Written task: Give back, exactly as written, the lines from the beginning of the listing through the one that contains "def LZ(a, b, c, d, t0=220, t1=267, b0=528, b1=573): return".

[Rows from a 3D scene dataset]
▬▬▬▬▬▬
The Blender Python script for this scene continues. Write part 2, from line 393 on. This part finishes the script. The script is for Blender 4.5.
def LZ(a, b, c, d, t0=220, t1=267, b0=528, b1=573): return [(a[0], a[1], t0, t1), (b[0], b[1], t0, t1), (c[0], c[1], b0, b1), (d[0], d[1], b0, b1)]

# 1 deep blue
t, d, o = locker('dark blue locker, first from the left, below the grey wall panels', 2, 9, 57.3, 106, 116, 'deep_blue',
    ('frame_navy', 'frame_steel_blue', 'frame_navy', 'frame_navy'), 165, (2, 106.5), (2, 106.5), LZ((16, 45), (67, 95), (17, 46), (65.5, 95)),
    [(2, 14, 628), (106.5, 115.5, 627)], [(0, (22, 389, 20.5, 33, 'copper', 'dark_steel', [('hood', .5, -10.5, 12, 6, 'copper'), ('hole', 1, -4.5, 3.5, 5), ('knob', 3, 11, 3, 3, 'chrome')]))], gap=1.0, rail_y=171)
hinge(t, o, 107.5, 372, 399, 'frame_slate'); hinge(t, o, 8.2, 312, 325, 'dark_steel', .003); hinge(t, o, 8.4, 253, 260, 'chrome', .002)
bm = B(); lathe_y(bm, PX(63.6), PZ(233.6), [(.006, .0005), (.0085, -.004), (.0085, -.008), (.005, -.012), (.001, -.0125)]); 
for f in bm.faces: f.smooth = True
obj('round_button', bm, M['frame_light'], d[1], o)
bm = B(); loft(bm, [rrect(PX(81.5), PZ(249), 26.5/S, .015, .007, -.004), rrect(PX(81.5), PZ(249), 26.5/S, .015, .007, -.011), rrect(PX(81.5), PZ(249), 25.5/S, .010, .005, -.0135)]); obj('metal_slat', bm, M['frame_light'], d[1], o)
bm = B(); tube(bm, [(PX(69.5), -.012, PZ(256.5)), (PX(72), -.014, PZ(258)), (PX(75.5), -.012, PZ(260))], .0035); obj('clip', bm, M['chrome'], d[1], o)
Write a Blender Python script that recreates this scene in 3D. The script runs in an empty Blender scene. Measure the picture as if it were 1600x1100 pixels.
▬▬▬▬▬▬
Expected output:
The Blender Python script for this scene continues. Write part 2, from line 393 on. This part finishes the script. The script is for Blender 4.5.
def LZ(a, b, c, d, t0=220, t1=267, b0=528, b1=573): return [(a[0], a[1], t0, t1), (b[0], b[1], t0, t1), (c[0], c[1], b0, b1), (d[0], d[1], b0, b1)]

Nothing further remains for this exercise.